There’s a concrete tunnel under the railroad tracks on the road leading to the town of old Dora.
Growing up, it was the only passage from Sloss Hollow into town, unless you wanted to drive several
miles on a red-rock road to the new highway (I still call it that even though it was completed in the late 1950s), and then on to Dora.
Not much is left these days except brick, mortar and fallen timbers. Privets, kudzu and time have eaten away at most of the sites where the old buildings once stood.
Every now and then when I have time on my hands, I’ll drive down through the old town.
Recently I went to the Davis Cemetery to check on the graves of my mother and father, and on the way back, I decided to swing through the old tunnel.
Midway through, I instinctively tooted my horn as I’d done thousands of times before.
A long-forgotten memory flashed back like a rerun of “Andy Griffith.”
Mr. Arwine lived in a small house just on the other side of the tunnel. In thinking back, I’m not sure how he managed to keep his sanity because everybody tooted their horn as they drove through.
The acoustics of the tunnel acted like a megaphone, and when cars with busted mufflers drove through it, they roared louder than a Phantom Jet at takeoff.
I know this for a fact because I went to see him one sunny autumn afternoon.
He was a master craftsman specializing in rebuilding generators for old car. He’d rewind the copper in generators with great care, bringing obsolete auto parts back to life.
When the generator on my 1946 Plymouth died, buying a new one wasn't an option.
I started parking the old car on hills and other places where I could roll it off, pop the clutch and crank the beast.
Once when I did that, it didn't crank, and none of my buddies were around to help me push it off, so I decided to get it fixed.
I got up early on Saturday, pulled the tools from the trunk and loosened the two bolts holding the oily generator on.
The part was about the size of a loaf of bread but felt as heavy as an anvil in my hand.
I borrowed my mom's Buick and headed down to Mr.

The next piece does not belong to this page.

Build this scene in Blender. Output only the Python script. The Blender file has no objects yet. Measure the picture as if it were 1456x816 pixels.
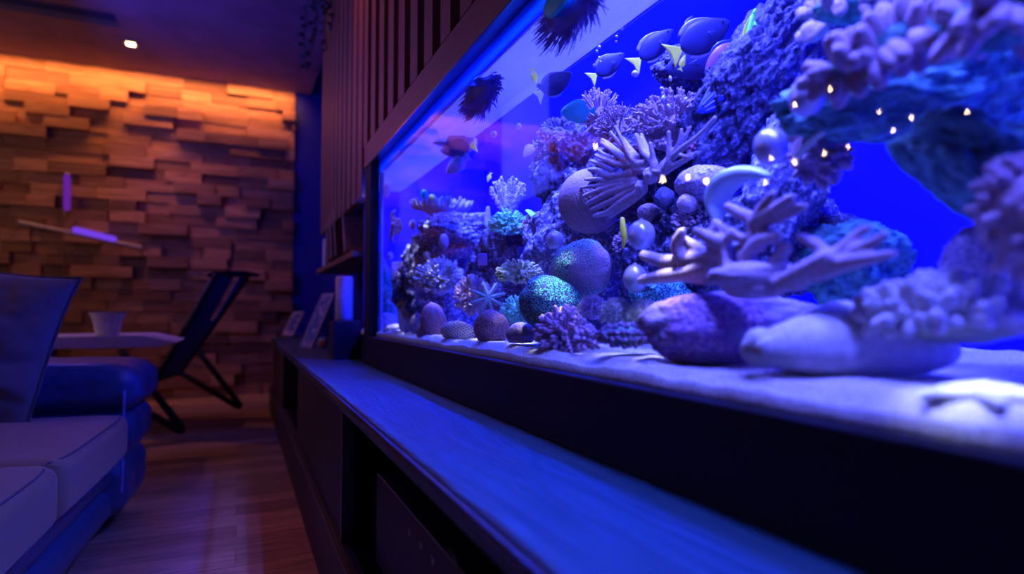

Arwine's house.
As we stood in his shop talking, one of my friends came through the tunnel in a souped up Ford. He punched in the clutch and revved the motor. The sound echoed out of the tunnel and off the hills and hollows around the old town. Before he exited, he blew his horn.
It was a ritual repeated all day and all night, according to Mr. Arwine.
Apparently he'd learned to tune it out, like the freight trains that blew for the Dora Crossing.
After about an hour of sitting in the corner and watching him work as delicately as a watchmaker, he pronounced the generator fixed. I paid him a few dollars and headed home to put the Plymouth back together. It worked like a champ. It was still working in 1971 when the Army drafted me into service.
After the state completed highway 78, all the businesses began to flee the old part of town and move to the new highway.
These days about the only people who drive through the old tunnel and through the old town are people taking a side trip down memory lane.